Die Blumenmädchen: mißbrauchte Mädchen, dressierte Puppen, die während des ganzen 2. Aktes herumlungern, auch in der Verführungsszene.
Bleibt Kundry: für mich der einzige "normale" Mensch in der ganzen Oper, auch in der Szene mit Parsifal eher eine mütterliche Verführerin im Blümchenkleid. Sie bleibt am Ende übrig, schwanger, wie es scheint. Eine letzte Hoffnung?
Zur Inszenierung gäbe es noch einiges zu schreiben; ich begnüge mich hier damit, ein paar Motive anzudeuten: Zu dicht, zu voll an Ereignissen war der Abend. Da außer mir noch mindestens 6 weitere Capricciosi anwesend waren, wird das eine oder andere hier sicher noch eingebracht werden. Besonders der Schluß und damit so etwas wie die Quintessenz der Inszenierung verdient es, noch nöher beleuchtet zu werden.
Am berührendsten fand ich den 1. Akt: Die Verwandlungsszene etwa: Die äußere Welt bleibt hier völlig unverändert, die eigentliche Wandlung ist Illusion, sie findet im Inneren Parsifals statt, der von Gurnemanz mit Drogen manipuliert wird. Zuvor Gurnemanz' Erzählung, die ja eigentlich recht langatmig ist, für Regisseure eine echte Herausforderung. Bieito löst das glänzend, indem er Kinder in Engelskleidern auftreten läßt, zu denen Gurnemanz spricht. Um die Brutalität Klingsors zu verdeutlichen, reißt er einem Jungen die Kostüme herunter; der wird später als erlegter Schwan präsentiert (schon dieser Akt ist inszeniert). Ich kann das hier nur andeuten; wie die Regie hier Dichte und Emotionalität offenbarte, das war unglaublich spannend und keine Sekunde langweilig!
Das musikalische Niveau war erstaunlich hoch: Auch das Orchester wußte die langen Bögen zu spannen, das war intensiv und ergreifend.
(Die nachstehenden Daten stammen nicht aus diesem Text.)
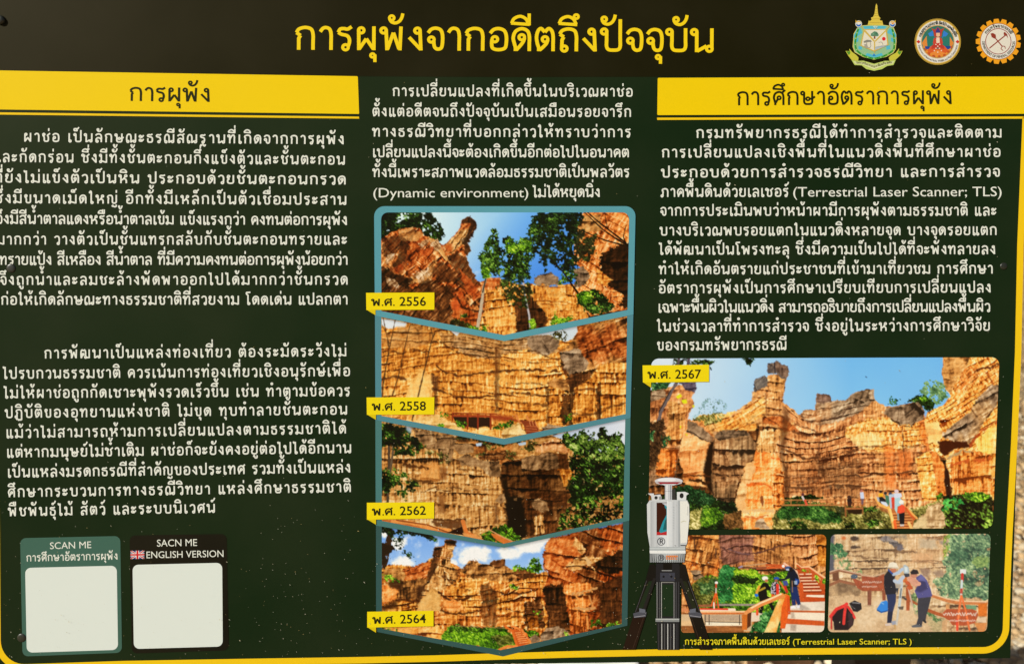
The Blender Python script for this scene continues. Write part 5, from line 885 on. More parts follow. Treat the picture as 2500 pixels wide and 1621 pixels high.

Großartig auch der Chor, besonders im 3. Akt!
Von den Sängern möchte ich herausheben: Stephen Milling, der einen souveränen und klar artikulierenden Gurnemanz präsentierte, Gregg Baker, dessen Amfortas fast zu schön klang (die extremen Leidensextasen, die die Rolle sonst nahelegt, hörte ich da kaum heraus), Andrew Richards, der den Titelhelden stimmlich solide und körperlich überzeugend gab, und Christiane Iven als Kundry (sie sang, glaube ich, auch die Altstimme aus der Höhe am Ende des 1. Akts: "Durch Mitleid wissend..."): Stimmlich schön und eine stets präsente und glaubwürdige Darstellung.
Es war ein großer Abend!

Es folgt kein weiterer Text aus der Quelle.